Gleiches gilt für linke und subkulturelle Kontexte. Zu lange wurde und wird von und über sexualisierte/r Gewalt in unseren eigenen Kontexten/Umfeldern geschwiegen. Eine Thematisierung findet fast nur im Privaten statt, wodurch eine Individualisierung, Privatisierung und Entpolitisierung des Problems stattfindet. Linke/subkulturelle Kontexte äußern sich zwar antisexistisch und solidarisieren sich, falls notwendig und gefordert, doch eine tatsächliche Konfrontation findet selten statt. Der Täter ist immer der Andere, dem ein Szene-Ausschluss droht, womit die Auseinandersetzung dann auch endet. Ein Bezug zu sich selbst und dem Verhalten des Täters, findet bei Cis-Männern nur selten statt, das eigene Wirken und Ausüben von Gewalt innerhalb einer patriarchalen Geschlechterordnung wird so verkannt - und eben nicht einmal versucht zu beheben. Dabei wissen wir alle von dieser Gewalt innerhalb unserer linken/subkulturellen Kontexte, unseren Freund*innenkreisen und unserem Alltag, auf Arbeit und in unseren Stadtteilen.

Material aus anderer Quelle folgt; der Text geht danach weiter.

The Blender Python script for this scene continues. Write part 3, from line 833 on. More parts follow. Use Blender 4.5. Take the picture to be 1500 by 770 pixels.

Auch hier rücken wir uns in den Fokus der Kritik.

 


FUßNOTE

¹ In dem Artikel "Der Täter bist du!" spricht die Unterstützer*innengruppe von einer Betroffenen, da die Gruppe diese eine Person supportet. Jedoch ist von mindestens einer weiteren betroffenen Person auszugehen. Daher gehen wir in diesem Statement von mehreren Betroffenen aus und drücken dies entsprechend sprachlich aus.